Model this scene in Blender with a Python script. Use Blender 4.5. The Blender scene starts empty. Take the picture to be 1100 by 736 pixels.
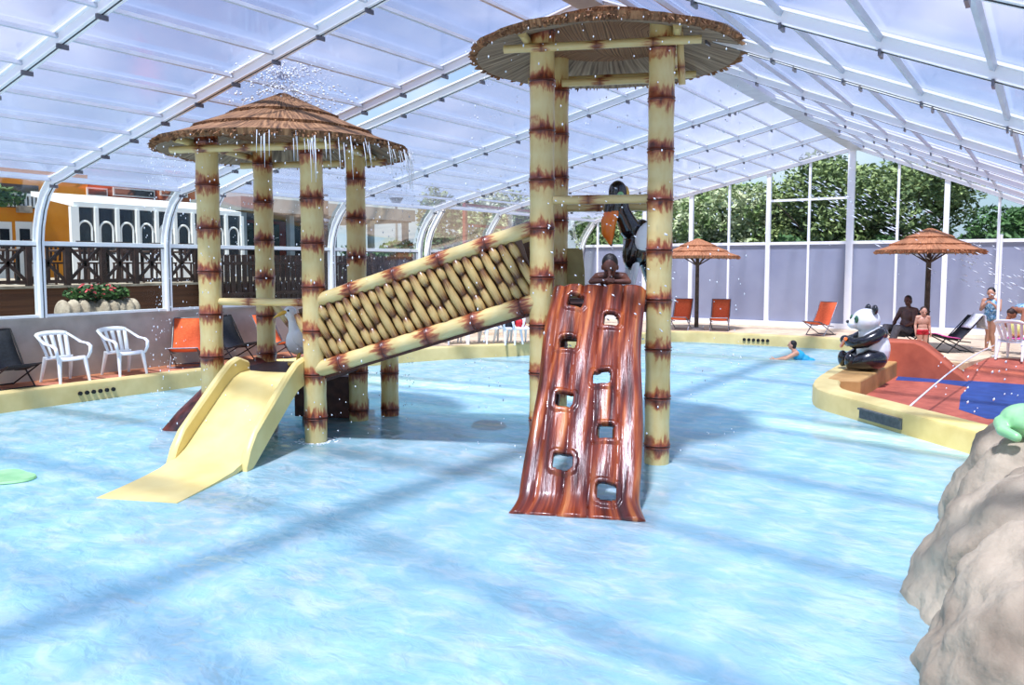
import bpy, math, random
from mathutils import Vector, Matrix, Euler
random.seed(7)
R = math.radians
scene = bpy.context.scene
COL = scene.collection

# ------------------------------------------------------------------ camera
F_PX = 850.0
PSI = math.atan(575 / 850)          # the hall's long axis (+Y) runs off to the right of the view
PITCH = R(4.2)
cam_d = bpy.data.cameras.new('camera')
cam_d.sensor_width = 36.0
cam_d.lens = F_PX / 1100 * 36.0
cam_d.shift_y = -22.6 / 1100
cam_d.clip_end = 500
cam = bpy.data.objects.new('camera', cam_d)
COL.objects.link(cam)
cam.location = (0, 0, 2.3)
cam.rotation_euler = (R(90) - PITCH, 0, PSI)
scene.camera = cam

# ------------------------------------------------------------------ sky, sun, exposure
scene.view_settings.view_transform = 'Standard'
scene.view_settings.look = 'None'
scene.view_settings.gamma = 1.0
scene.view_settings.use_curve_mapping = False
scene.view_settings.exposure = 0.88
SKY_STRENGTH = 0.5
world = bpy.data.worlds.new('sky')
scene.world = world
world.use_nodes = True
wn, wl = world.node_tree.nodes, world.node_tree.links
wn.clear()
w_out = wn.new('ShaderNodeOutputWorld')
w_bg = wn.new('ShaderNodeBackground')
w_bg.inputs['Strength'].default_value = SKY_STRENGTH
w_tc = wn.new('ShaderNodeTexCoord')
w_map = wn.new('ShaderNodeMapping')
w_map.inputs['Scale'].default_value = (1, 1, 2.4)
w_noise = wn.new('ShaderNodeTexNoise')
w_noise.inputs['Scale'].default_value = 2.3
w_noise.inputs['Detail'].default_value = 6
w_ramp = wn.new('ShaderNodeValToRGB')
w_ramp.color_ramp.elements[0].position = 0.47
w_ramp.color_ramp.elements[0].color = (0, 0, 0, 1)
w_ramp.color_ramp.elements[1].position = 0.74
w_ramp.color_ramp.elements[1].color = (1, 1, 1, 1)
w_mix = wn.new('ShaderNodeMix')
w_mix.data_type = 'RGBA'
w_mix.inputs['B'].default_value = (1.6, 1.62, 1.7, 1)
w_sky = wn.new('ShaderNodeTexSky')
w_sky.sky_type = 'NISHITA'
w_sky.sun_disc = False
w_sky.sun_elevation = R(62)
w_sky.sun_rotation = R(190)
w_sky.air_density = 1.0
w_sky.dust_density = 0.0
w_sky.ozone_density = 3.0
w_scale = wn.new('ShaderNodeVectorMath')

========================

**CHALLENGE**
Would you return the data exactly as written, without the pictures?

**PROBLEM SOLUTION**
Model this scene in Blender with a Python script. Use Blender 4.5. The Blender scene starts empty. Take the picture to be 1100 by 736 pixels.
import bpy, math, random
from mathutils import Vector, Matrix, Euler
random.seed(7)
R = math.radians
scene = bpy.context.scene
COL = scene.collection

# ------------------------------------------------------------------ camera
F_PX = 850.0
PSI = math.atan(575 / 850)          # the hall's long axis (+Y) runs off to the right of the view
PITCH = R(4.2)
cam_d = bpy.data.cameras.new('camera')
cam_d.sensor_width = 36.0
cam_d.lens = F_PX / 1100 * 36.0
cam_d.shift_y = -22.6 / 1100
cam_d.clip_end = 500
cam = bpy.data.objects.new('camera', cam_d)
COL.objects.link(cam)
cam.location = (0, 0, 2.3)
cam.rotation_euler = (R(90) - PITCH, 0, PSI)
scene.camera = cam

# ------------------------------------------------------------------ sky, sun, exposure
scene.view_settings.view_transform = 'Standard'
scene.view_settings.look = 'None'
scene.view_settings.gamma = 1.0
scene.view_settings.use_curve_mapping = False
scene.view_settings.exposure = 0.88
SKY_STRENGTH = 0.5
world = bpy.data.worlds.new('sky')
scene.world = world
world.use_nodes = True
wn, wl = world.node_tree.nodes, world.node_tree.links
wn.clear()
w_out = wn.new('ShaderNodeOutputWorld')
w_bg = wn.new('ShaderNodeBackground')
w_bg.inputs['Strength'].default_value = SKY_STRENGTH
w_tc = wn.new('ShaderNodeTexCoord')
w_map = wn.new('ShaderNodeMapping')
w_map.inputs['Scale'].default_value = (1, 1, 2.4)
w_noise = wn.new('ShaderNodeTexNoise')
w_noise.inputs['Scale'].default_value = 2.3
w_noise.inputs['Detail'].default_value = 6
w_ramp = wn.new('ShaderNodeValToRGB')
w_ramp.color_ramp.elements[0].position = 0.47
w_ramp.color_ramp.elements[0].color = (0, 0, 0, 1)
w_ramp.color_ramp.elements[1].position = 0.74
w_ramp.color_ramp.elements[1].color = (1, 1, 1, 1)
w_mix = wn.new('ShaderNodeMix')
w_mix.data_type = 'RGBA'
w_mix.inputs['B'].default_value = (1.6, 1.62, 1.7, 1)
w_sky = wn.new('ShaderNodeTexSky')
w_sky.sky_type = 'NISHITA'
w_sky.sun_disc = False
w_sky.sun_elevation = R(62)
w_sky.sun_rotation = R(190)
w_sky.air_density = 1.0
w_sky.dust_density = 0.0
w_sky.ozone_density = 3.0
w_scale = wn.new('ShaderNodeVectorMath')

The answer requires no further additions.